» WRITTEN INSTRUCTION
Would you copy out the whole listing exactly as given?

» STORED DATA
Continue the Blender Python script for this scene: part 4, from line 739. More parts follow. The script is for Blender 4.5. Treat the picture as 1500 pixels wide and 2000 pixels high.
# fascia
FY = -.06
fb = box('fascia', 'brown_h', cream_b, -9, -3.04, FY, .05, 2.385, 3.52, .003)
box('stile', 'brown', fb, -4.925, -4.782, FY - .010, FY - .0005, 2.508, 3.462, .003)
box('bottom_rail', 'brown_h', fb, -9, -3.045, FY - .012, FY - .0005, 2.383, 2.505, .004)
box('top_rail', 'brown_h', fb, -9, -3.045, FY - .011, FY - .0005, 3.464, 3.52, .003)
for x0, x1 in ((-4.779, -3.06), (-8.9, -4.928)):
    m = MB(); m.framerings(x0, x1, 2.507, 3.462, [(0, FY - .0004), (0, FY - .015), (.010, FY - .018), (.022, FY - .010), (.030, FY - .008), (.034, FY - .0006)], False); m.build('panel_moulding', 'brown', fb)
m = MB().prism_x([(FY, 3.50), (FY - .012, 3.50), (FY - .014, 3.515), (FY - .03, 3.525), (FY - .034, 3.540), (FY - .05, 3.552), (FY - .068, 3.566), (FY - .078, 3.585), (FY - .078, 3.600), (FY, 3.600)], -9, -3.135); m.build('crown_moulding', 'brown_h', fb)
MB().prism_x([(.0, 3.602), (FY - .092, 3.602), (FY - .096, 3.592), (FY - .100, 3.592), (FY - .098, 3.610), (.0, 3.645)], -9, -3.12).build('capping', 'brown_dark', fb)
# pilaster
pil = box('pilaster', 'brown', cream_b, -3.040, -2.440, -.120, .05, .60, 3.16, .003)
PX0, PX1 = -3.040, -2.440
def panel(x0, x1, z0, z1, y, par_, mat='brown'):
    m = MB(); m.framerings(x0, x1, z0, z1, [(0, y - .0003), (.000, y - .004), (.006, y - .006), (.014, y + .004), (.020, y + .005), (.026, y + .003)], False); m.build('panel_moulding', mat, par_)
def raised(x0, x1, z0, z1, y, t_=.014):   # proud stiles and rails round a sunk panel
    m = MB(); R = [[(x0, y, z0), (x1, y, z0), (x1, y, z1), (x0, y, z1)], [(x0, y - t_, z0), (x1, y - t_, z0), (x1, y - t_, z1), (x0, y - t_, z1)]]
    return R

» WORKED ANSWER
Continue the Blender Python script for this scene: part 4, from line 739. More parts follow. The script is for Blender 4.5. Treat the picture as 1500 pixels wide and 2000 pixels high.
# fascia
FY = -.06
fb = box('fascia', 'brown_h', cream_b, -9, -3.04, FY, .05, 2.385, 3.52, .003)
box('stile', 'brown', fb, -4.925, -4.782, FY - .010, FY - .0005, 2.508, 3.462, .003)
box('bottom_rail', 'brown_h', fb, -9, -3.045, FY - .012, FY - .0005, 2.383, 2.505, .004)
box('top_rail', 'brown_h', fb, -9, -3.045, FY - .011, FY - .0005, 3.464, 3.52, .003)
for x0, x1 in ((-4.779, -3.06), (-8.9, -4.928)):
    m = MB(); m.framerings(x0, x1, 2.507, 3.462, [(0, FY - .0004), (0, FY - .015), (.010, FY - .018), (.022, FY - .010), (.030, FY - .008), (.034, FY - .0006)], False); m.build('panel_moulding', 'brown', fb)
m = MB().prism_x([(FY, 3.50), (FY - .012, 3.50), (FY - .014, 3.515), (FY - .03, 3.525), (FY - .034, 3.540), (FY - .05, 3.552), (FY - .068, 3.566), (FY - .078, 3.585), (FY - .078, 3.600), (FY, 3.600)], -9, -3.135); m.build('crown_moulding', 'brown_h', fb)
MB().prism_x([(.0, 3.602), (FY - .092, 3.602), (FY - .096, 3.592), (FY - .100, 3.592), (FY - .098, 3.610), (.0, 3.645)], -9, -3.12).build('capping', 'brown_dark', fb)
# pilaster
pil = box('pilaster', 'brown', cream_b, -3.040, -2.440, -.120, .05, .60, 3.16, .003)
PX0, PX1 = -3.040, -2.440
def panel(x0, x1, z0, z1, y, par_, mat='brown'):
    m = MB(); m.framerings(x0, x1, z0, z1, [(0, y - .0003), (.000, y - .004), (.006, y - .006), (.014, y + .004), (.020, y + .005), (.026, y + .003)], False); m.build('panel_moulding', mat, par_)
def raised(x0, x1, z0, z1, y, t_=.014):   # proud stiles and rails round a sunk panel
    m = MB(); R = [[(x0, y, z0), (x1, y, z0), (x1, y, z1), (x0, y, z1)], [(x0, y - t_, z0), (x1, y - t_, z0), (x1, y - t_, z1), (x0, y - t_, z1)]]
    return R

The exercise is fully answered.